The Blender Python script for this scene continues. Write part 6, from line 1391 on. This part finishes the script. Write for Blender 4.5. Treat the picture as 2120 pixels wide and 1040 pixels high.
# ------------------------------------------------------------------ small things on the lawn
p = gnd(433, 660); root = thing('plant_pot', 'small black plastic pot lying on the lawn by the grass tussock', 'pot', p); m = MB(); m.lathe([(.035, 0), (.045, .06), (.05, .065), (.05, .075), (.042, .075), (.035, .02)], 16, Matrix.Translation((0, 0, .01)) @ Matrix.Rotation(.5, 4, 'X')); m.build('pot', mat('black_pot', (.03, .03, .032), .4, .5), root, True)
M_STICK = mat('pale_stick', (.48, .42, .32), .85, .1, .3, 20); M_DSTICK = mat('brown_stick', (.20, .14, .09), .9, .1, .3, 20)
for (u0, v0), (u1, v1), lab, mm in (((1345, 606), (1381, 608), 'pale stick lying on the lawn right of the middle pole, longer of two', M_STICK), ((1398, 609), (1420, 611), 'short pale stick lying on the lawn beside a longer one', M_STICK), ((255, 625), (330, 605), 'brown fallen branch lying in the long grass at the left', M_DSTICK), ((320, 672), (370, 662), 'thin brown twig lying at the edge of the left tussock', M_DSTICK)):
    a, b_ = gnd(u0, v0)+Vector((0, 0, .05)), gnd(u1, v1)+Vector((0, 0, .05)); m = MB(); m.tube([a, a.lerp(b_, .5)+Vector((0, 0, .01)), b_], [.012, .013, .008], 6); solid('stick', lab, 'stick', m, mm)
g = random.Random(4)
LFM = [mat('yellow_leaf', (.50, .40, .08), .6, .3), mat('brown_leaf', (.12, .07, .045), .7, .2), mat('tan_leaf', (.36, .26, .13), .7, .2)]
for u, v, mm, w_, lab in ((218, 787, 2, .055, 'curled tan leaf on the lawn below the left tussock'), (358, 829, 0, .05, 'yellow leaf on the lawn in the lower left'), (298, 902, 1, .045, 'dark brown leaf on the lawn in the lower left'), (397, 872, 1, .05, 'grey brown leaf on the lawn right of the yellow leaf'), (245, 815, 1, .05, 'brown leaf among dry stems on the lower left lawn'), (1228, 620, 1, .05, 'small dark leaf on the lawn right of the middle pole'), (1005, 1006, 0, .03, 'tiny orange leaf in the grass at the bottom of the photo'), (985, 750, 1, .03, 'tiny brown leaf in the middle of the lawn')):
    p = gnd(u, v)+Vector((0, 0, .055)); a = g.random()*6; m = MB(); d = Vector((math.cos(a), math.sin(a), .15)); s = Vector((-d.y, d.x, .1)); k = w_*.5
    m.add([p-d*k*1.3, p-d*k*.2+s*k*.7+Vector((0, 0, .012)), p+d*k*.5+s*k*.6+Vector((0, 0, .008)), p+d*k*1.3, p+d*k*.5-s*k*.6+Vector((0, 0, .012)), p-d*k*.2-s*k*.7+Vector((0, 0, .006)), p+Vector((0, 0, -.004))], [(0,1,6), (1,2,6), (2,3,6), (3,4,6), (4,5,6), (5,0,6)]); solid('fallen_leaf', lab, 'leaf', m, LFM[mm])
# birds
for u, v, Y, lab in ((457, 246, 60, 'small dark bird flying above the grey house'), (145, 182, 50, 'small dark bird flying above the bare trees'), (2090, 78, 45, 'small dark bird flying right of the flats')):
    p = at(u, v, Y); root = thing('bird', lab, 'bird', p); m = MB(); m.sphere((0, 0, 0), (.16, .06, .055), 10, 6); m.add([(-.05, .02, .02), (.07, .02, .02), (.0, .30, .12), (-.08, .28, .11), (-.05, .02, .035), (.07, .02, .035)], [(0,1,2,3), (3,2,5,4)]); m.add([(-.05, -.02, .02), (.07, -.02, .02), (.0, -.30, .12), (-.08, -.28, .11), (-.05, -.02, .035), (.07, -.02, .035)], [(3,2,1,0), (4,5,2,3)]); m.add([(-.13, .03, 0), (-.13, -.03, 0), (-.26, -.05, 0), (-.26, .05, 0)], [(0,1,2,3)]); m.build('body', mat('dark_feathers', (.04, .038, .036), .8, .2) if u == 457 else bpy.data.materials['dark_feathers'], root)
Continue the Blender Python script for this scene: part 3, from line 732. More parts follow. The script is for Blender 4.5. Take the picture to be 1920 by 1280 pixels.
▬▬▬
**Exercise aim:**
Please quote every record above exactly as it appears.

**Result of the exercise:**
The Blender Python script for this scene continues. Write part 6, from line 1391 on. This part finishes the script. Write for Blender 4.5. Treat the picture as 2120 pixels wide and 1040 pixels high.
# ------------------------------------------------------------------ small things on the lawn
p = gnd(433, 660); root = thing('plant_pot', 'small black plastic pot lying on the lawn by the grass tussock', 'pot', p); m = MB(); m.lathe([(.035, 0), (.045, .06), (.05, .065), (.05, .075), (.042, .075), (.035, .02)], 16, Matrix.Translation((0, 0, .01)) @ Matrix.Rotation(.5, 4, 'X')); m.build('pot', mat('black_pot', (.03, .03, .032), .4, .5), root, True)
M_STICK = mat('pale_stick', (.48, .42, .32), .85, .1, .3, 20); M_DSTICK = mat('brown_stick', (.20, .14, .09), .9, .1, .3, 20)
for (u0, v0), (u1, v1), lab, mm in (((1345, 606), (1381, 608), 'pale stick lying on the lawn right of the middle pole, longer of two', M_STICK), ((1398, 609), (1420, 611), 'short pale stick lying on the lawn beside a longer one', M_STICK), ((255, 625), (330, 605), 'brown fallen branch lying in the long grass at the left', M_DSTICK), ((320, 672), (370, 662), 'thin brown twig lying at the edge of the left tussock', M_DSTICK)):
    a, b_ = gnd(u0, v0)+Vector((0, 0, .05)), gnd(u1, v1)+Vector((0, 0, .05)); m = MB(); m.tube([a, a.lerp(b_, .5)+Vector((0, 0, .01)), b_], [.012, .013, .008], 6); solid('stick', lab, 'stick', m, mm)
g = random.Random(4)
LFM = [mat('yellow_leaf', (.50, .40, .08), .6, .3), mat('brown_leaf', (.12, .07, .045), .7, .2), mat('tan_leaf', (.36, .26, .13), .7, .2)]
for u, v, mm, w_, lab in ((218, 787, 2, .055, 'curled tan leaf on the lawn below the left tussock'), (358, 829, 0, .05, 'yellow leaf on the lawn in the lower left'), (298, 902, 1, .045, 'dark brown leaf on the lawn in the lower left'), (397, 872, 1, .05, 'grey brown leaf on the lawn right of the yellow leaf'), (245, 815, 1, .05, 'brown leaf among dry stems on the lower left lawn'), (1228, 620, 1, .05, 'small dark leaf on the lawn right of the middle pole'), (1005, 1006, 0, .03, 'tiny orange leaf in the grass at the bottom of the photo'), (985, 750, 1, .03, 'tiny brown leaf in the middle of the lawn')):
    p = gnd(u, v)+Vector((0, 0, .055)); a = g.random()*6; m = MB(); d = Vector((math.cos(a), math.sin(a), .15)); s = Vector((-d.y, d.x, .1)); k = w_*.5
    m.add([p-d*k*1.3, p-d*k*.2+s*k*.7+Vector((0, 0, .012)), p+d*k*.5+s*k*.6+Vector((0, 0, .008)), p+d*k*1.3, p+d*k*.5-s*k*.6+Vector((0, 0, .012)), p-d*k*.2-s*k*.7+Vector((0, 0, .006)), p+Vector((0, 0, -.004))], [(0,1,6), (1,2,6), (2,3,6), (3,4,6), (4,5,6), (5,0,6)]); solid('fallen_leaf', lab, 'leaf', m, LFM[mm])
# birds
for u, v, Y, lab in ((457, 246, 60, 'small dark bird flying above the grey house'), (145, 182, 50, 'small dark bird flying above the bare trees'), (2090, 78, 45, 'small dark bird flying right of the flats')):
    p = at(u, v, Y); root = thing('bird', lab, 'bird', p); m = MB(); m.sphere((0, 0, 0), (.16, .06, .055), 10, 6); m.add([(-.05, .02, .02), (.07, .02, .02), (.0, .30, .12), (-.08, .28, .11), (-.05, .02, .035), (.07, .02, .035)], [(0,1,2,3), (3,2,5,4)]); m.add([(-.05, -.02, .02), (.07, -.02, .02), (.0, -.30, .12), (-.08, -.28, .11), (-.05, -.02, .035), (.07, -.02, .035)], [(3,2,1,0), (4,5,2,3)]); m.add([(-.13, .03, 0), (-.13, -.03, 0), (-.26, -.05, 0), (-.26, .05, 0)], [(0,1,2,3)]); m.build('body', mat('dark_feathers', (.04, .038, .036), .8, .2) if u == 457 else bpy.data.materials['dark_feathers'], root)
Continue the Blender Python script for this scene: part 3, from line 732. More parts follow. The script is for Blender 4.5. Take the picture to be 1920 by 1280 pixels.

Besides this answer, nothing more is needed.